__AVAILABLE RECORDS__.

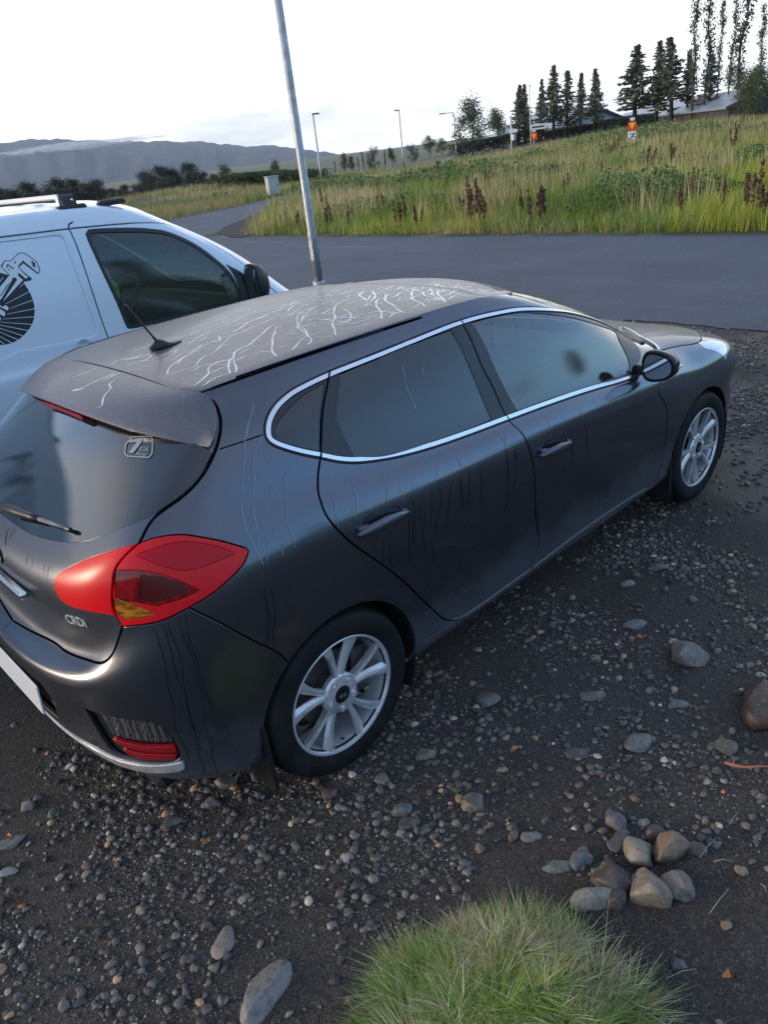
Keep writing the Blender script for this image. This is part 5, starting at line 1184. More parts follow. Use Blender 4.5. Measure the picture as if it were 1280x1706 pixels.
* * *
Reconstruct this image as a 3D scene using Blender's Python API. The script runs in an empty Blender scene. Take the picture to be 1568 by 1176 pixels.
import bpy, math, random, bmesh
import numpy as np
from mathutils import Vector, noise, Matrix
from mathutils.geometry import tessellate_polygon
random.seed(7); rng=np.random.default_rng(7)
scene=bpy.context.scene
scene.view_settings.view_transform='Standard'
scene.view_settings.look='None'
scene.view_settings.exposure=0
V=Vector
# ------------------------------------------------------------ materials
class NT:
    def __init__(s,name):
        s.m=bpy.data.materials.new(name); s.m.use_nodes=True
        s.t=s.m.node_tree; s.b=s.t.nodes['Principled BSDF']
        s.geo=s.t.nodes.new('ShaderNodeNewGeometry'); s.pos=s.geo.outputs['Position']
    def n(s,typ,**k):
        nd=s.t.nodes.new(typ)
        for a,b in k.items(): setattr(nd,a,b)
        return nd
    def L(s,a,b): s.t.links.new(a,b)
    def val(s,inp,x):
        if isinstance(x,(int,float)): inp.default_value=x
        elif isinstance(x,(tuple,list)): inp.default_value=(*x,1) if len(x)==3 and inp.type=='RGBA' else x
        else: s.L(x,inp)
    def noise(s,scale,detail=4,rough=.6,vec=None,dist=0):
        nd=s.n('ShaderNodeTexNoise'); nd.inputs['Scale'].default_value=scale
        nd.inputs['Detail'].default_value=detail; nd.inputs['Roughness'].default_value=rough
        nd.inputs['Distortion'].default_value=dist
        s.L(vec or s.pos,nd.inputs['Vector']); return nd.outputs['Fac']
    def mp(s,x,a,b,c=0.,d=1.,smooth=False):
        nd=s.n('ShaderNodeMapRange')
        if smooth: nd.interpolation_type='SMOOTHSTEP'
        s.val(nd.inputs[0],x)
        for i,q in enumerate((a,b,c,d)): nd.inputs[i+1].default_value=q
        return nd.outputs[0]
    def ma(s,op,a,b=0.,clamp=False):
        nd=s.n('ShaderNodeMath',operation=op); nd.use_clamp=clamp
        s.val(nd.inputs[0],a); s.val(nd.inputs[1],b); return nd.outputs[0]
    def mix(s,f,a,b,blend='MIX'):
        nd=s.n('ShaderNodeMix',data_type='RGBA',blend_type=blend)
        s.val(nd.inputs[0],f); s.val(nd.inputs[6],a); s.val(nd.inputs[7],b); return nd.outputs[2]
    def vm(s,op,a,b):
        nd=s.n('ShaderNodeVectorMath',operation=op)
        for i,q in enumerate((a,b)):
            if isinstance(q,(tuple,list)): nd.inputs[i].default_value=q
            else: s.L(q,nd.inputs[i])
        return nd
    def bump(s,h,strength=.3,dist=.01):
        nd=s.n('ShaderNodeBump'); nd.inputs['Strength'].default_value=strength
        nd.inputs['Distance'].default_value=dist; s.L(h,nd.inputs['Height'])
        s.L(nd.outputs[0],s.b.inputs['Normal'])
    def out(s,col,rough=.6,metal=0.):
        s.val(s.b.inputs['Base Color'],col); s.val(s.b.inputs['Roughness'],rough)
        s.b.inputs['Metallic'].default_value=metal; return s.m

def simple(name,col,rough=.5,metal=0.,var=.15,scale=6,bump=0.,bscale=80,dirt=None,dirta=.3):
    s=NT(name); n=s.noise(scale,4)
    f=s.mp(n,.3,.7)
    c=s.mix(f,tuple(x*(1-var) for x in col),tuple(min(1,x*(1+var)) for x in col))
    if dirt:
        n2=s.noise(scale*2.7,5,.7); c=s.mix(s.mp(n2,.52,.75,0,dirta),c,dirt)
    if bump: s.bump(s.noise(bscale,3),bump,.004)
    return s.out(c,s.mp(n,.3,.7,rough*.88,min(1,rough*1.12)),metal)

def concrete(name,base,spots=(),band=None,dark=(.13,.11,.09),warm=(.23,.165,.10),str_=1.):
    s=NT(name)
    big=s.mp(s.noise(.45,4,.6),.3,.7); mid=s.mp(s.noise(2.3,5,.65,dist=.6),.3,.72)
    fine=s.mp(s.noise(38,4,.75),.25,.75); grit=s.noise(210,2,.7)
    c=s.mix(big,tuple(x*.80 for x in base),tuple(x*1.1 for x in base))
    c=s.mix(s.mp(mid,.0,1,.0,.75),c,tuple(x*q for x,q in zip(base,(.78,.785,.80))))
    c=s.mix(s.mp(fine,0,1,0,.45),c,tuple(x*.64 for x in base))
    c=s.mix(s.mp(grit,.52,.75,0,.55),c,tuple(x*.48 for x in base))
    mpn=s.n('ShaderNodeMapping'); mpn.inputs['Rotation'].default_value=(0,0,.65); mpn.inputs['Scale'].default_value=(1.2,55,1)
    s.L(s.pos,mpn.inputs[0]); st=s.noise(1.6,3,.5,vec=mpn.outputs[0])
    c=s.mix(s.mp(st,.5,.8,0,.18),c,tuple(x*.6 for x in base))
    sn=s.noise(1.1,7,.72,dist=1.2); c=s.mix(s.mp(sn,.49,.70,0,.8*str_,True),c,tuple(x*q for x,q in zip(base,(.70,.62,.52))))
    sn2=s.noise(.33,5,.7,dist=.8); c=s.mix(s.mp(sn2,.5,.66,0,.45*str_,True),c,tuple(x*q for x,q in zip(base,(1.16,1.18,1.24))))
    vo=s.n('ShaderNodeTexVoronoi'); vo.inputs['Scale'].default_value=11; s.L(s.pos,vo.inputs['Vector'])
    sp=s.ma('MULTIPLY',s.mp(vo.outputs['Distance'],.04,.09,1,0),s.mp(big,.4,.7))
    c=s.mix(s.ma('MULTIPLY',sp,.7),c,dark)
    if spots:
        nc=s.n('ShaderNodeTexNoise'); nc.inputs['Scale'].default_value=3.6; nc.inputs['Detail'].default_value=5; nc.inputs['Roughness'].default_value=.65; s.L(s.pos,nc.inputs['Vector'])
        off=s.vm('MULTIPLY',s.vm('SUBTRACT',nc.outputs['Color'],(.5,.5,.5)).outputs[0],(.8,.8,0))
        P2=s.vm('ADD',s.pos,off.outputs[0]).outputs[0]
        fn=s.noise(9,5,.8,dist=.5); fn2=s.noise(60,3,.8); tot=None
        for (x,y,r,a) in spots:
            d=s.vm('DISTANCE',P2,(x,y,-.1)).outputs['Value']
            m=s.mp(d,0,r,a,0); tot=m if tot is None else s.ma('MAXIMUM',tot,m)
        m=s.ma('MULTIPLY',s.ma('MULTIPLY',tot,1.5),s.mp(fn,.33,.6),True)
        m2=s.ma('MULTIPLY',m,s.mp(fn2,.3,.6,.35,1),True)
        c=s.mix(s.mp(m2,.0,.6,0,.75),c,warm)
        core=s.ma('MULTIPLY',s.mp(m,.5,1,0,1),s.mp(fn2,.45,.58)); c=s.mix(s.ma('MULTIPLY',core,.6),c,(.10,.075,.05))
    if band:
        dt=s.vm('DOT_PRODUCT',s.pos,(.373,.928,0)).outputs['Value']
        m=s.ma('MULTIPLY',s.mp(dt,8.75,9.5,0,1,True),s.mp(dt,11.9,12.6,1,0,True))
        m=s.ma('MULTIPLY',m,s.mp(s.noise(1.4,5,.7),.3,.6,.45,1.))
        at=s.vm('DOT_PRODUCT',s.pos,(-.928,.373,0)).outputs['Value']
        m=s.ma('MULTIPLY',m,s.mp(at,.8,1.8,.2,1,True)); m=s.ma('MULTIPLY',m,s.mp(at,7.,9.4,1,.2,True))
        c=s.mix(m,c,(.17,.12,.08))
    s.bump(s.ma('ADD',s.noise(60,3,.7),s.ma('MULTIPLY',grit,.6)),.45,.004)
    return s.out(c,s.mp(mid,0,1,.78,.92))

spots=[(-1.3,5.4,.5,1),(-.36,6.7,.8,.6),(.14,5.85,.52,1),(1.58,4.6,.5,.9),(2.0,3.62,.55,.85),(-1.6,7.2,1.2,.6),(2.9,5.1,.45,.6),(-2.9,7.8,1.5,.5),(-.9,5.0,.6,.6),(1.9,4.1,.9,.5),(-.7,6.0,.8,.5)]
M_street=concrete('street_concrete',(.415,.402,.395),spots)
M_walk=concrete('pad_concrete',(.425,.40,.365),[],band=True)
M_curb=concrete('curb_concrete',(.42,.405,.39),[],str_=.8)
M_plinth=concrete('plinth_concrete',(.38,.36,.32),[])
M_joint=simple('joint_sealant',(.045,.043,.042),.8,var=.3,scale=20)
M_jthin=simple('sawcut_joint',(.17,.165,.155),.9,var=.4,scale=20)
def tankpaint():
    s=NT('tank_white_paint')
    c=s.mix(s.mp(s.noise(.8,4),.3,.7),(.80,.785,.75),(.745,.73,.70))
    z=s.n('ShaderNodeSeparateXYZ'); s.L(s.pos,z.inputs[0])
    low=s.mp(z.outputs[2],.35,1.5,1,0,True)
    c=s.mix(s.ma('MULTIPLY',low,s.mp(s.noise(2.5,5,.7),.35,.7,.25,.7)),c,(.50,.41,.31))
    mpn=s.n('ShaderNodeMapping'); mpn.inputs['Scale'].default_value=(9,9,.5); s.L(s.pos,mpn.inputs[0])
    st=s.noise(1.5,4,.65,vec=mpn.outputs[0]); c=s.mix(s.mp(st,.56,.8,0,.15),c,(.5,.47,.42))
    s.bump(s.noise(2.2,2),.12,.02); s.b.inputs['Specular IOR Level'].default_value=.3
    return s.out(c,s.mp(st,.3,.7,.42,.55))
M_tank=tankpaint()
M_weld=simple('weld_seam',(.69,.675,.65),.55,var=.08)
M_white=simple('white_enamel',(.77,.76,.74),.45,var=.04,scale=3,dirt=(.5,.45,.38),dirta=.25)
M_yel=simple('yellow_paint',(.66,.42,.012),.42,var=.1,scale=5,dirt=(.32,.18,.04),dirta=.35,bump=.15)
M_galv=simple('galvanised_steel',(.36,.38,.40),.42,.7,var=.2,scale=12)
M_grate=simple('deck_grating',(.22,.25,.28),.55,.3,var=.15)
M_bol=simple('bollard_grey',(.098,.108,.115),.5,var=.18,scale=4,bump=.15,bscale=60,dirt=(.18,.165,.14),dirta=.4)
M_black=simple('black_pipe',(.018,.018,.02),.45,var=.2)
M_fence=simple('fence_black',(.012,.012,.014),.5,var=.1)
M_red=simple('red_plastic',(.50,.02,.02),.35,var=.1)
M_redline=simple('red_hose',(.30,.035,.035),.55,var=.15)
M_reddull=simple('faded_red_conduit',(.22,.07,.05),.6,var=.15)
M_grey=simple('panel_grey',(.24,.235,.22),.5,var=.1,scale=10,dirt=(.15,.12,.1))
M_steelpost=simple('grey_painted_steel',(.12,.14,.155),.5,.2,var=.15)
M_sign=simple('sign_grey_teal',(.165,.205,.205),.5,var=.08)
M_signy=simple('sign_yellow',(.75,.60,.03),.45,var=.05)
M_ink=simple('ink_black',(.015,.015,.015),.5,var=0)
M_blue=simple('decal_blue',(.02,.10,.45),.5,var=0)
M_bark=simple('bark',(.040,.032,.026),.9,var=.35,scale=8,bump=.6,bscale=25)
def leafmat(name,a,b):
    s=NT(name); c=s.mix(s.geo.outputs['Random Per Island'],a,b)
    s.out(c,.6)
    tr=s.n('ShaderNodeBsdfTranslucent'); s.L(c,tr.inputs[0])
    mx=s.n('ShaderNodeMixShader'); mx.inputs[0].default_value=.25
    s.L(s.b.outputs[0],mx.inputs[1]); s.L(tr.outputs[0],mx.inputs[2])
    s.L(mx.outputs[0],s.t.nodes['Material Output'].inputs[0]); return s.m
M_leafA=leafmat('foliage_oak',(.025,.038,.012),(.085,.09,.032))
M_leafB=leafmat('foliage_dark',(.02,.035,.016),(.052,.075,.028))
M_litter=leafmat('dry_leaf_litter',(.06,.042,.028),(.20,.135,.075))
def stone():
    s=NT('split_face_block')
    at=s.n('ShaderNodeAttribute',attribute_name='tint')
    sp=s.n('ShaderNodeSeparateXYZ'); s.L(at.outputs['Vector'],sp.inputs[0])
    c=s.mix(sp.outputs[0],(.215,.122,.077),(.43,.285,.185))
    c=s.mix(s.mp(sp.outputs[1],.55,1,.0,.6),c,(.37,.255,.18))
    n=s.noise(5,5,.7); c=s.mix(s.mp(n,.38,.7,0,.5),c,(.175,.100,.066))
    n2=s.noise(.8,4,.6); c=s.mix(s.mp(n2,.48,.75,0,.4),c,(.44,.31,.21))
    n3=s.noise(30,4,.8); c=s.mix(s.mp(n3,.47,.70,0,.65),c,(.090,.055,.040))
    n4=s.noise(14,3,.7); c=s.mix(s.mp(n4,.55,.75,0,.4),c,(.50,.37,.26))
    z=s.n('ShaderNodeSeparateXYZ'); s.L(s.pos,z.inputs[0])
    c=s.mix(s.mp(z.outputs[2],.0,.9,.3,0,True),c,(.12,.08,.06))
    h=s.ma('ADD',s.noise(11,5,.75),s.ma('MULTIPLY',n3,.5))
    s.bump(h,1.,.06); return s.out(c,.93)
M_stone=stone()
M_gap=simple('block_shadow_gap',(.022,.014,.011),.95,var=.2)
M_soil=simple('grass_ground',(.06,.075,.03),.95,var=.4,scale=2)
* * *
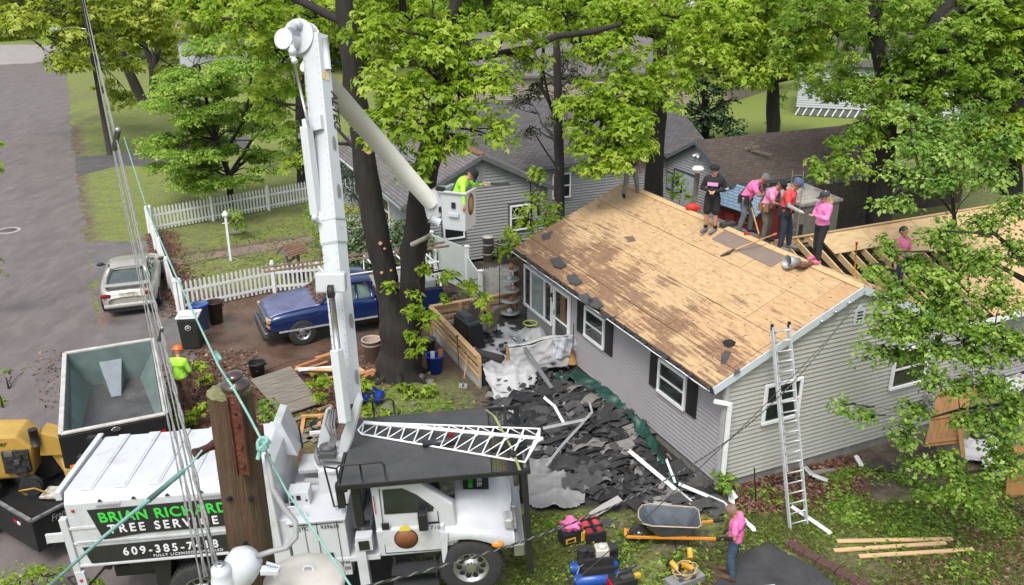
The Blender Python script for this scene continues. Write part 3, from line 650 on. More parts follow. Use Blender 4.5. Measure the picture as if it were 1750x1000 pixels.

__PROBLEM STATEMENT__.
Pick each line holding the word "this" out of the listing.

__REPLY TO THE EXERCISE__.
Keep writing the Blender script for this image. This is part 5, starting at line 1184. More parts follow. Use Blender 4.5. Measure the picture as if it were 1280x1706 pixels.
Reconstruct this image as a 3D scene using Blender's Python API. The script runs in an empty Blender scene. Take the picture to be 1568 by 1176 pixels.
The Blender Python script for this scene continues. Write part 3, from line 650 on. More parts follow. Use Blender 4.5. Measure the picture as if it were 1750x1000 pixels.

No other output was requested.